The Anamalai Forest has plunged into silence. Busy ants and chatty birds listen carefully as the langurs let out frantic cries. “They have spotted a predator!” whispers Baiju, the forest guard. “They are warning the forest.” We freeze. The thought of a tiger prowling amidst the trees scares and excites us. We wait, holding our breath, hoping to catch a glimpse of the beast. But, we are unlucky. Our feline friend has retreated into the wild, sensing the presence of humans. Peace is restored. The birds get back to singing and the ants resume feasting on fallen fruit.

It’s a sunny Saturday morning, and 15 people, many of us rookies to the forest, have taken a break from work to spend a day at Chinnar Wildlife Sanctuary as part of a nature education trek by Canopy Nature Academy.

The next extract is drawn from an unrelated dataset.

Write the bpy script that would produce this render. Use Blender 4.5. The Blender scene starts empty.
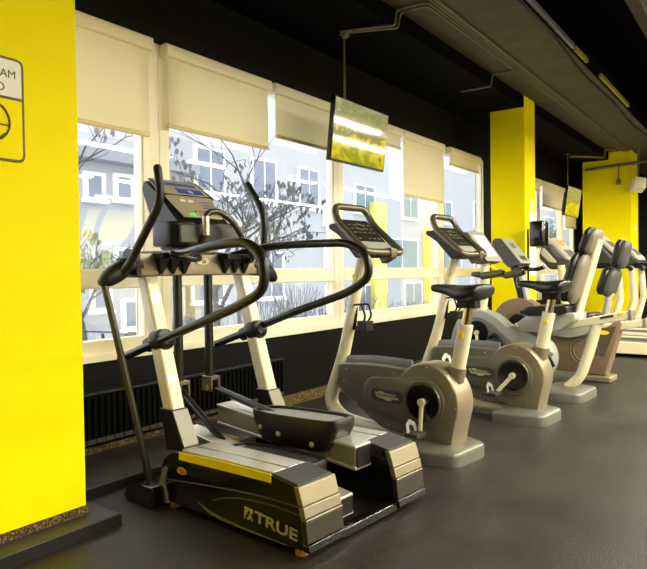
import bpy, bmesh, math, random
from mathutils import Vector, Matrix
C = bpy.context.scene.collection
sc = bpy.context.scene
PI = math.pi
random.seed(7)

# ---------------------------------------------------------------- materials
def lin(c):
    return tuple((x/255/12.92 if x/255 <= .04045 else ((x/255+.055)/1.055)**2.4) for x in c)

def mat(name, rgb, rough=.5, metal=0., var=.12, scale=30., bump=0., bscale=200., coat=0., spec=.5, emit=None, estr=1.):
    m = bpy.data.materials.new(name); m.use_nodes = True
    nt = m.node_tree; b = nt.nodes['Principled BSDF']
    tc = nt.nodes.new('ShaderNodeTexCoord')
    nz = nt.nodes.new('ShaderNodeTexNoise'); nz.inputs['Scale'].default_value = scale; nz.inputs['Detail'].default_value = 4
    nt.links.new(tc.outputs['Object'], nz.inputs['Vector'])
    mx = nt.nodes.new('ShaderNodeMix'); mx.data_type = 'RGBA'
    c = lin(rgb)
    mx.inputs[6].default_value = tuple(x*(1-var) for x in c)+(1,)
    mx.inputs[7].default_value = tuple(min(1, x*(1+var)) for x in c)+(1,)
    nt.links.new(nz.outputs['Fac'], mx.inputs[0])
    nt.links.new(mx.outputs[2], b.inputs['Base Color'])
    b.inputs['Roughness'].default_value = rough
    b.inputs['Metallic'].default_value = metal
    b.inputs['Coat Weight'].default_value = coat
    b.inputs['Specular IOR Level'].default_value = spec
    if bump:
        n2 = nt.nodes.new('ShaderNodeTexNoise'); n2.inputs['Scale'].default_value = bscale
        nt.links.new(tc.outputs['Object'], n2.inputs['Vector'])
        bp = nt.nodes.new('ShaderNodeBump'); bp.inputs['Strength'].default_value = bump; bp.inputs['Distance'].default_value = .01
        nt.links.new(n2.outputs['Fac'], bp.inputs['Height']); nt.links.new(bp.outputs['Normal'], b.inputs['Normal'])
    if emit:
        b.inputs['Emission Color'].default_value = lin(emit)+(1,); b.inputs['Emission Strength'].default_value = estr
    return m

def speckle(name, base, spots, scale, thr, rough=.7, bump=0.):
    m = mat(name, base, rough, bump=bump, bscale=scale*.7)
    nt = m.node_tree; b = nt.nodes['Principled BSDF']
    src = b.inputs['Base Color'].links[0].from_socket
    tc = nt.nodes.new('ShaderNodeTexCoord')
    v = nt.nodes.new('ShaderNodeTexNoise'); v.inputs['Scale'].default_value = scale; v.inputs['Detail'].default_value = 2
    nt.links.new(tc.outputs['Object'], v.inputs['Vector'])
    r = nt.nodes.new('ShaderNodeValToRGB'); r.color_ramp.elements[0].position = thr; r.color_ramp.elements[1].position = thr+.06
    nt.links.new(v.outputs['Fac'], r.inputs['Fac'])
    mx = nt.nodes.new('ShaderNodeMix'); mx.data_type = 'RGBA'
    nt.links.new(r.outputs['Color'], mx.inputs[0]); nt.links.new(src, mx.inputs[6]); mx.inputs[7].default_value = lin(spots)+(1,)
    nt.links.new(mx.outputs[2], b.inputs['Base Color'])
    return m

def checker_mat(name, c1, c2, scale, rough=.5):
    m = mat(name, c1, rough); nt = m.node_tree; b = nt.nodes['Principled BSDF']
    tc = nt.nodes.new('ShaderNodeTexCoord'); mp = nt.nodes.new('ShaderNodeMapping'); mp.inputs['Rotation'].default_value = (0, 0, PI/4)
    ck = nt.nodes.new('ShaderNodeTexChecker'); ck.inputs['Scale'].default_value = scale
    ck.inputs['Color1'].default_value = lin(c1)+(1,); ck.inputs['Color2'].default_value = lin(c2)+(1,)
    nt.links.new(tc.outputs['Object'], mp.inputs['Vector']); nt.links.new(mp.outputs['Vector'], ck.inputs['Vector'])
    nt.links.new(ck.outputs['Color'], b.inputs['Base Color'])
    bp = nt.nodes.new('ShaderNodeBump'); bp.inputs['Strength'].default_value = .6; bp.inputs['Distance'].default_value = .004
    nt.links.new(ck.outputs['Fac'], bp.inputs['Height']); nt.links.new(bp.outputs['Normal'], b.inputs['Normal'])
    return m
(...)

We walk into the dry deciduous forest, lugging binoculars and DSLRs to spot and shoot some animal and bird life. Leading us into the forest is conservationist Saravanan Chandrasekeran.

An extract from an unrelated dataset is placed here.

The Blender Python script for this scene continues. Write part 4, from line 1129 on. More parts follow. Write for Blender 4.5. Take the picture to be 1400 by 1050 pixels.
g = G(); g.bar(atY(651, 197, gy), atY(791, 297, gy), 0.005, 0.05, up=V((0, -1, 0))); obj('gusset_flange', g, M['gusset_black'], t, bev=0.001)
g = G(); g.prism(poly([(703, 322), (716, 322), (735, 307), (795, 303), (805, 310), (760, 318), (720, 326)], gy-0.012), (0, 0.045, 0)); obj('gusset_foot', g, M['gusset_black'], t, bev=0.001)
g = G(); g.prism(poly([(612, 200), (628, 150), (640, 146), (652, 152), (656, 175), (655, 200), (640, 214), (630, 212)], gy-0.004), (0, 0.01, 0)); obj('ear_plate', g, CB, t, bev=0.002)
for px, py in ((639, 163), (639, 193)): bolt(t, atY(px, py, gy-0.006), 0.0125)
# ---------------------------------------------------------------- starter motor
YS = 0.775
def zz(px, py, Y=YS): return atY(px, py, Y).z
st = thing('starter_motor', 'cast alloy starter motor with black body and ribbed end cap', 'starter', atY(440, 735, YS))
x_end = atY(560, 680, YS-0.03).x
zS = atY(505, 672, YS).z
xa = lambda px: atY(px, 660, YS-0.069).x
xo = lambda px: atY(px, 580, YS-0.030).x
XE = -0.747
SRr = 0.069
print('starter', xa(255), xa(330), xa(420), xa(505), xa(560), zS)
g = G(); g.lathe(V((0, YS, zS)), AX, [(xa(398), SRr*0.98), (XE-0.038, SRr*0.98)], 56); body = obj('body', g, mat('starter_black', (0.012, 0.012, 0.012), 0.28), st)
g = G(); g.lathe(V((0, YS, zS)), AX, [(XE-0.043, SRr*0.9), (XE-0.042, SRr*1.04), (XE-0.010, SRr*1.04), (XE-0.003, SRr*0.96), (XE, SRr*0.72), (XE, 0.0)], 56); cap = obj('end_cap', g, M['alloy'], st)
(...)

“The jungle is not just about tigers, elephants and other big animals. It is also about small insects and birds,” says Saravanan, drawing our attention to robins, insects and the mounds of sand dug out by forest mice to build a “mansion underground”.

The Sun bears down on us as we trek uphill through the arid jungle. Soon, we hear the gurgle of water as we near Kootar, a meeting point of three rivers — Chinnar, Paambaar and Thenar. After dipping our feet in its crystal waters and refilling our water bottles, we resume our journey. The forest looks greener now, with shafts of sunlight falling through the leaves.  

A drongo drinking water hears us and takes flight. A sleepy red-whiskered bulbul hides behind a cluster of leaves. But, a wonderful sight awaits us near the Paambaar river bed. Hundreds of cavorting butterflies, sporting orange, yellow and black-and-white polka dotted wings, are mud puddling. The winged visitors from the Eastern Ghats flutter around us, kiss our feet and flit back to form a huddle as they absorb vital nutrients from the soil.

That’s when we see something moving between the trees. “It looks like the huge brown wings of a bird,” exclaims Saravanan as he looks through his binoculars. All of us rush to view the avian. An owl with prominent ear tufts surveys us from a distance. Saravanan flips open the guide book. “It looks like our winged friend is the brown fish owl, a rare variety,” he says. I try to photograph the owl, but it melds into the forest.

The langur family we meet next is more media friendly. They flick their long tails in style and pose for a family photoshoot. The mother langur bares her teeth menacingly as one of us moves close to her child. A giant male langur seemingly meditates on a stone, far away from the family. He is unperturbed by human presence and yawns and scratches his back in absolute disinterest. “Many people walk down this route. They are used to all humans,” says Baiju.

We leave the monkey family to bask in the sun and prod on. I can now hear honking vehicles and the conversation of people. Our little trek has come to an end. I give a last, longing look at the jungle.

Wait. Is that the meditating langur waving?